No dia 11 de novembro de 2008, a Polícia antiterrorista do Estado francês invadiu uma fazenda em Tarnac (França), na qual viviam, numa experiência comunitária, 9 ativistas anticapitalistas, dentre eles alguns ligados à revista Tiqqun, que foram presos, acusados logo em seguida de «terroristas». As manobras políticas, midiáticas e judiciárias que se seguiram para «provar» o que a polícia do Estado francês queria «provar» demonstram o aprimoramento das técnicas de governo do que Debord chamava de espetacular integrado, conceito de algum modo inspirador das reflexões de Giorgio Agamben sobre o predomínio atual do estado de exceção permanente como paradigma das técnicas de governo.

Segundo Debord, o espetacular integrado funde as características totalitárias do antigo espetáculo concentrado com as características das democracias espetaculares difusas. Assim como a União Soviética stalinista e a Alemanha nazista constituíram a experiência mais radical do espetáculo concentrado, e os Estados Unidos a do espetáculo difuso, a França e a Itália foram o laboratório das novas técnicas de governo espetaculares integradas, na seqüência do combate e da vitória do Estado contra a contestaçlão social que se seguiu ao movimento de ocupações de fábricas em maio de 68 na França, contestação que, nos anos seguintes, espalhou-se a diversos países, dentre eles, e com destaque, a Itália.

O fato de que o Estado italiano tenha, com a ajuda do PCI e seus sindicatos, combatido e derrotado violentamente a insurgência revolucionária que se desenvolveu durante toda a década de 70, com mentiras, repressões, prisões arbitrárias, torturas, falsificação de provas e de informações, até chegar ao aperfeiçoamento dessas técnicas com a figura jurídica da «delação premiada» e dos «arrependidos», tudo isso foi a experiência que consolidou um método de governo que, depois, se tornou modelo para outras democracias espetaculares. A democracia espetacular de massas (o antigo espetacular difuso) integrou a si, como método normal de governo, as formas totalitárias (próprias ao espetacular concentrado).

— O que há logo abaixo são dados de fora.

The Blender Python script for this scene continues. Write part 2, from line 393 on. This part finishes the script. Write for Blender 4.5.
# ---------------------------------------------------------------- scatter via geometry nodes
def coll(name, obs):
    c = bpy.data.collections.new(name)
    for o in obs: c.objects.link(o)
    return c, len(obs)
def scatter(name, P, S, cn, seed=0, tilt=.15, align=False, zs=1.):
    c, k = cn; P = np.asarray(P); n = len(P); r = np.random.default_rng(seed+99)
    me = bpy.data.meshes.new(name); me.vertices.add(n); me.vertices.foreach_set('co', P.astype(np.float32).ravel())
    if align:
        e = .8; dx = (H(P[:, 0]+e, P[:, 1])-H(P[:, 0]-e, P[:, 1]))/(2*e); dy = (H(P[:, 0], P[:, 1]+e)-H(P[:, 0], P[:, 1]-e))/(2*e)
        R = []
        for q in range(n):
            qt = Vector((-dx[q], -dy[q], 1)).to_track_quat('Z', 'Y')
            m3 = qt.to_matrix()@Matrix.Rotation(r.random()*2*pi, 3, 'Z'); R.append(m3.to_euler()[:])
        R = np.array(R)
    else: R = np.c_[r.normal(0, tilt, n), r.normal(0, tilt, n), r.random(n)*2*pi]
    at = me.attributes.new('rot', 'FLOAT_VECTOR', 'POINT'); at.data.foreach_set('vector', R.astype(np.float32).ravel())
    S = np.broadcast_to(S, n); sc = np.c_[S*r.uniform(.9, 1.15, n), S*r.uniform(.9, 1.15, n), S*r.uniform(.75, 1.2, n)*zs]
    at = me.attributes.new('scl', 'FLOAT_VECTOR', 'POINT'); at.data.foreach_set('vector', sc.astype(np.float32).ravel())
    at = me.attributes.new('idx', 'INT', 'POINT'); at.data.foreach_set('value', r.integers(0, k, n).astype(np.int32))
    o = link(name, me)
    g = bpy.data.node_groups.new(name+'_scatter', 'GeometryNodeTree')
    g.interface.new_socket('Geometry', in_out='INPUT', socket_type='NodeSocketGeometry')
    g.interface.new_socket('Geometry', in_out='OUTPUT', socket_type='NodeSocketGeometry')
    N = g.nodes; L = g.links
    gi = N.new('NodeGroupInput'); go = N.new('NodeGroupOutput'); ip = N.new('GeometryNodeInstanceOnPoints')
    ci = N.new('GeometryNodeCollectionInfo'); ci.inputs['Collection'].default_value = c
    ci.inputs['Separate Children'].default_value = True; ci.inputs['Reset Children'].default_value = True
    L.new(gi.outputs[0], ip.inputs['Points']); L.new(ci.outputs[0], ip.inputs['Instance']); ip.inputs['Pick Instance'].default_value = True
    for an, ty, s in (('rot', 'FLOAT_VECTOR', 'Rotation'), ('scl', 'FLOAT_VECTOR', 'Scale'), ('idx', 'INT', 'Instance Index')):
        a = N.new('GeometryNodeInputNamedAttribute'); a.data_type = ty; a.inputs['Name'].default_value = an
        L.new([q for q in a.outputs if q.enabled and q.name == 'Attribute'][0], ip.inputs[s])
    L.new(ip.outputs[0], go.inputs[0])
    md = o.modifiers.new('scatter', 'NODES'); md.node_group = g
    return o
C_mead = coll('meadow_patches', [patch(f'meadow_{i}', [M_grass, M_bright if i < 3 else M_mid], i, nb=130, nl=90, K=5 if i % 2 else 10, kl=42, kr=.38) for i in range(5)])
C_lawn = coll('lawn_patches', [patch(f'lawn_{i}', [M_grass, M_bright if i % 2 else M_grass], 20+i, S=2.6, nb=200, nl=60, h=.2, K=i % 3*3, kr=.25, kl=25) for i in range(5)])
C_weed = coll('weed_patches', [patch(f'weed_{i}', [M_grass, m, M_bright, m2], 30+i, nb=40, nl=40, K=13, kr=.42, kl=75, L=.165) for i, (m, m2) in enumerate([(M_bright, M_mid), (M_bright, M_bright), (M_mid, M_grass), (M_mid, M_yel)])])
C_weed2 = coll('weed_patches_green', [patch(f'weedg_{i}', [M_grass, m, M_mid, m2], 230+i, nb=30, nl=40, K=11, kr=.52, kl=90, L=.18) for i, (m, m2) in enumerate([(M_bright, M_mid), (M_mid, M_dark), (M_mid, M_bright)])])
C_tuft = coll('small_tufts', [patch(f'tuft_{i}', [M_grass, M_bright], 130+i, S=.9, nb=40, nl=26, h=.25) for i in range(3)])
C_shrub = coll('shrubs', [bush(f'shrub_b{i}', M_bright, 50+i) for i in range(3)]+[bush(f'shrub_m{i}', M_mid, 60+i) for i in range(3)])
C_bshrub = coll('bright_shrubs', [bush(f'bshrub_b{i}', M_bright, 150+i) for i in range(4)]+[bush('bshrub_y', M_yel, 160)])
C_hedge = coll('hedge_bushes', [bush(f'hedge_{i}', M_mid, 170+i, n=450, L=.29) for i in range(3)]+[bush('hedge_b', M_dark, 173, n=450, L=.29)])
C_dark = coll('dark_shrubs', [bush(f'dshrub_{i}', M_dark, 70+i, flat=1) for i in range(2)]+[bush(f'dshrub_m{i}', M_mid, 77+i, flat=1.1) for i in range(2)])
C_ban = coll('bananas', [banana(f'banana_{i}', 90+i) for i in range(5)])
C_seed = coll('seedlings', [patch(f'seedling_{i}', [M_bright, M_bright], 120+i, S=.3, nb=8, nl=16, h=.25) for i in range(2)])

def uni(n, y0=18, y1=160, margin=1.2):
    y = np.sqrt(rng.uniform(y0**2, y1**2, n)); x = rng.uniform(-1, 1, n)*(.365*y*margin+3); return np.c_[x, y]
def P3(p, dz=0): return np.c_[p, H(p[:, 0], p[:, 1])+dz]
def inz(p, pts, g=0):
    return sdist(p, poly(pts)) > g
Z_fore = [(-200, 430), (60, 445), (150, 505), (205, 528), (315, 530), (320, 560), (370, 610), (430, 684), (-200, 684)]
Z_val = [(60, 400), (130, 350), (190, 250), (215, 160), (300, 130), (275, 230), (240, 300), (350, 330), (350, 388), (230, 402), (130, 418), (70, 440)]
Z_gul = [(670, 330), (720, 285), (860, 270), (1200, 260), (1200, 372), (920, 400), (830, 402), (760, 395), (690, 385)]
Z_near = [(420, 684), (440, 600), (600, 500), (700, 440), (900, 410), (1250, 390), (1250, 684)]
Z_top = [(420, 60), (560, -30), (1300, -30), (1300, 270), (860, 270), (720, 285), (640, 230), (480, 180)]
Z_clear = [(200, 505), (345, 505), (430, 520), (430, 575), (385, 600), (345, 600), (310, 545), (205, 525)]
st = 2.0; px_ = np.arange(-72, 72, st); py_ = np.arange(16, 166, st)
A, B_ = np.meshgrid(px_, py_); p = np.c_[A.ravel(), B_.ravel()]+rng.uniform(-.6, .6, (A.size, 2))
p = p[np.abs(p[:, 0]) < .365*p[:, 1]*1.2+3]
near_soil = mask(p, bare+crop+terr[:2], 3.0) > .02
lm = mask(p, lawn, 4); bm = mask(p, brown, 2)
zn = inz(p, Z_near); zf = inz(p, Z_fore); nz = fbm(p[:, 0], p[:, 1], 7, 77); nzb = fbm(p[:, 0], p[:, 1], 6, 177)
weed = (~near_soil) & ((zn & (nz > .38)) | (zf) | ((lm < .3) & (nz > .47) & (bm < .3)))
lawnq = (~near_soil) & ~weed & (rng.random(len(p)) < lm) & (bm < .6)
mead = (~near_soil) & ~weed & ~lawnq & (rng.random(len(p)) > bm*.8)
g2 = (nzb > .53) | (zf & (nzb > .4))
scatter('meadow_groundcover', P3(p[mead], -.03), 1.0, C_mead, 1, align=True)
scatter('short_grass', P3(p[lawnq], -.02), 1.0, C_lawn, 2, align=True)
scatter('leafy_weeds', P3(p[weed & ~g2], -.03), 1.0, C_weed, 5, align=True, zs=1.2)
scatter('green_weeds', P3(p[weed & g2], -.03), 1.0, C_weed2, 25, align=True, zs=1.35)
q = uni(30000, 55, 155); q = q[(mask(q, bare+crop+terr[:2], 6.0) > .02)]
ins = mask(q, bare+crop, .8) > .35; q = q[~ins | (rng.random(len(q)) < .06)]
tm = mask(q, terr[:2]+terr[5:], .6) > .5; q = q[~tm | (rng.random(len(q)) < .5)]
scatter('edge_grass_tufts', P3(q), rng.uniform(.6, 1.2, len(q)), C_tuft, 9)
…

A França agora, como já antes no caso da extradição de Cesare Battisti, retoma esse método contra os/as companheiros/as de Tarnac. Na verdade, a retomada aberta e generalizada desses métodos, após os até hoje não esclarecidos ataques às torres do World Trade Center em 11 de setembro de 2001, visou ao combate contra os movimentos de contestação anticapitalista, que, desde o final dos anos 90 (principalmente, a partir de Seattle), se espalharam e radicalizaram um pouco por todo canto. As repressões ao movimento anticapitalista nos EUA, com prisões arbitrárias (para «esclarecimento» e «investigação») de ativistas e contestadores e escutas telefônicas e acompanhamentos de correios eletrônicos, tiveram antes sua expressão acabada, mas não finalizada, na violenta repressão às manifestações anticapitalistas em julho de 2001 em Gênova. Nessa ocasião toda liberdade de manifestação e expressão foi suspensa, com a prisão de centenas de pessoas, que foram submetidas a mal-tratos e espancamentos, com a invasão de sedes de comitês, de organizações autônomas, do CMI etc., terminando com a assassinato do companheiro Giuliano, em plena rua. No México, a criminalização contra os companheiros de Oaxaca e Atenco; na França, o processo e condenação contra o companheiro Romain Dunand, a decisão judicial de extradição de Cesare Battisti, agora as prisões e processos contra os companheiros de Tarnac; na Itália a condenação dos companheiros que foram presos e processados pela participação nas manifestações de julho de 2001… O espetacular integrado demonstra-se cada vez mais afim ao seu conceito.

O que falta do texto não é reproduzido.